When I got home, however, I cried like a baby. I can admit it. I wept and wept and then I went to bed and woke up the next day feeling very hungover and thoroughly ashamed. With the passage of time I have grown not just proud to be able to talk about my behaviour that night, but also proud to have actually done it. What is the point in not crying when you go down? You may as well not cheer when you go up. Not to have wept bitter tears of disappointment that night would be like not dancing on picnic tables outside Ye Olde Swiss Cottage after Wembley less than a year before. I am glad I marked our relegation as emotionally as I marked our promotion, for relegation is a terrible thing.
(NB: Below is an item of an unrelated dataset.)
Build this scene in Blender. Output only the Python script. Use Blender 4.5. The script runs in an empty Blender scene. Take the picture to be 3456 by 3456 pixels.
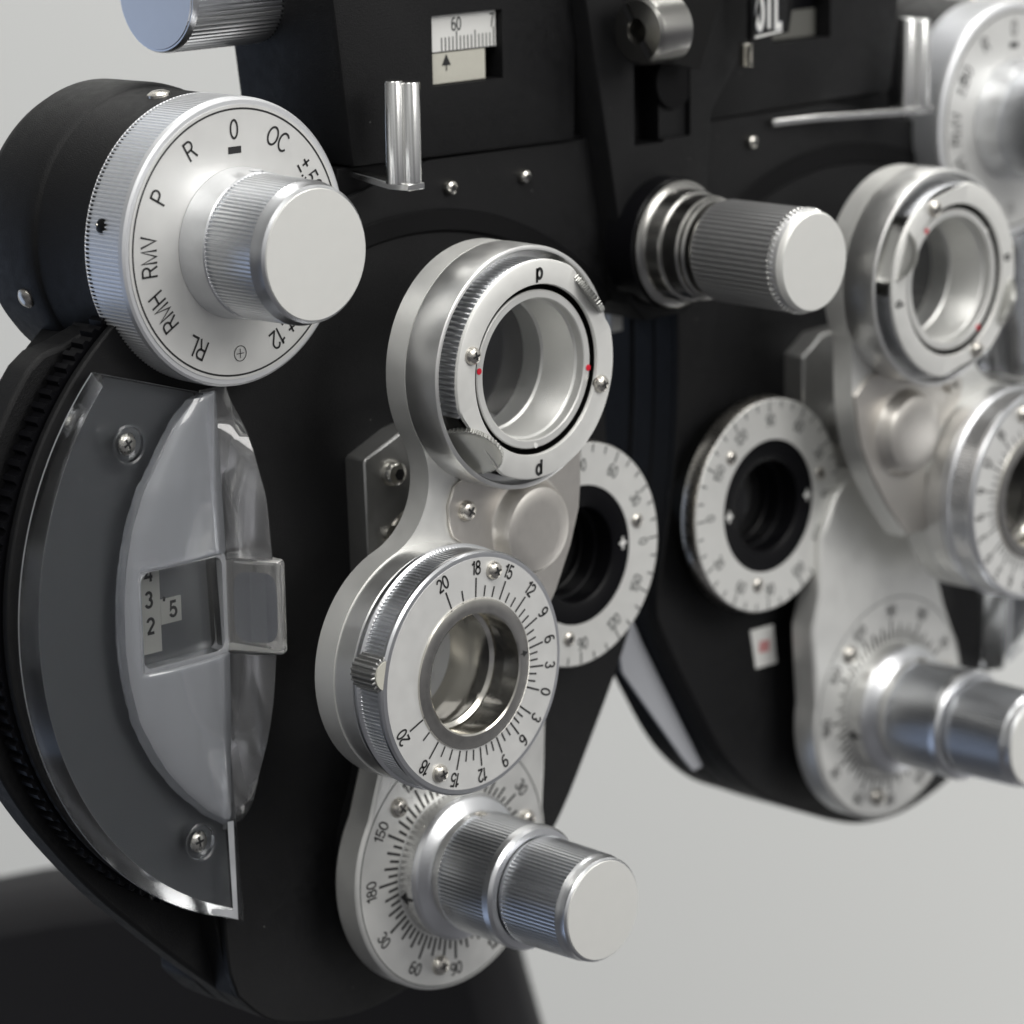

I even wish I had done it in public, there, at the match. That would be proper. We do not wait till we get home to celebrate, do not dance on tables only behind closed doors. If it is true that promotion back to the big time is what we all crave, then it follows that any reversal of that progress is grave news indeed, and should be felt accordingly.

So now when I see these sobbing fans of other clubs on TV, I try to curb my smirking ways and find it in my heart to feel some sympathy. Admittedly it never lasts for long; these people are lightweights when all is said and done. If watching Newcastle brings them to tears they should try bloody watching Burnley for a lifetime. Anyway, as a club we boast probably the most famous post match blubber of all time. I refer, of course, to that woman who cries on TV after the Orient Game. I hope she got royalties for her many repeat showings. I wish I had been her agent. A lifetime of opening local supermarkets could have followed.

And next time you see me leaping about on a picnic table outside a pub, which I hope will be soon, don't look on me too harshly. I shall just be making the most of an all too brief moment of transcendental glory, in the certain knowledge that I have earned the right to do so. And all the while knowing that I will wake up the next morning to the thought that, some day, I will have to pay for that pleasure all over again.